Ken Whisson
House, Hills, Poultry and Trees 30.7.08 & 21.2.09 100 x 120cm
Image: courtesy of Watters Gallery
"If one acknowledges that the style of a Whisson painting is unmistakable, this is not to plunge the artist into a creative cul-de-sac. One of the reasons these pictures are individually so engaging and cumulatively so haunting, is that the problems they deal with are never predictable, their shapes never purely rhetorical. Each work has its own crisis to overcome, its own pictorial language to invent" from: John McDonald -Ken Whisson, A Survey catalogue
Love this quote. Love Ken Whisson. Let me try and articulate. Every so often I'm visited by that vexed question: Is painting dead? To cure me of such impure thoughts I'm always heartened by an idea (not just mine, I'm sure) that for every individual who paints there is a personal question each must seek to answer through their work.
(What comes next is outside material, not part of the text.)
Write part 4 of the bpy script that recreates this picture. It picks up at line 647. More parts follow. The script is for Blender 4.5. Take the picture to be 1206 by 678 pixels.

Perhaps I might even go so far as to say that sometimes those questions are so much better when they're not or never truly answered thus providing a painter with enough sustenance for a lifetime. Ken Whisson is a much loved Australian painter precisely because he revisits old territory in a way that never feels old or rehashed. It's always fresh - not just with respect to paint handling which, if you are lucky enough to see one in the flesh, is quite a special experience - but always because there seems to be an importance placed on the journey rather than the final outcome. Hence the scruffy, scumbly marks, the layered staccato lines drawn with paint that are smudged or half concealed and those strange shapes that hang, usually in white space, delightfully and necessarily unresolved. A life lived through painted marks. Perfect. I'm cured.
2 comments:
I always find Whisson hard to understand or even relate to - though I respect his work for its individuality and freshness. I think, after your interesting and insightful comments, I will have to check him out again in the flesh and notice the paint handling and such. Thanks for another great review.
Hi Gabrielle, There's some Whissons up at Watters now so check them out. I know what you mean about Whisson's painting style. Sometimes it's difficult to get past the seemingly simple colour schemes and all that white space - almost illustrative too - but, when one really gives them time, they literally hum and sizzle. Thanks for your comments. See you at THE (yours, of course) show!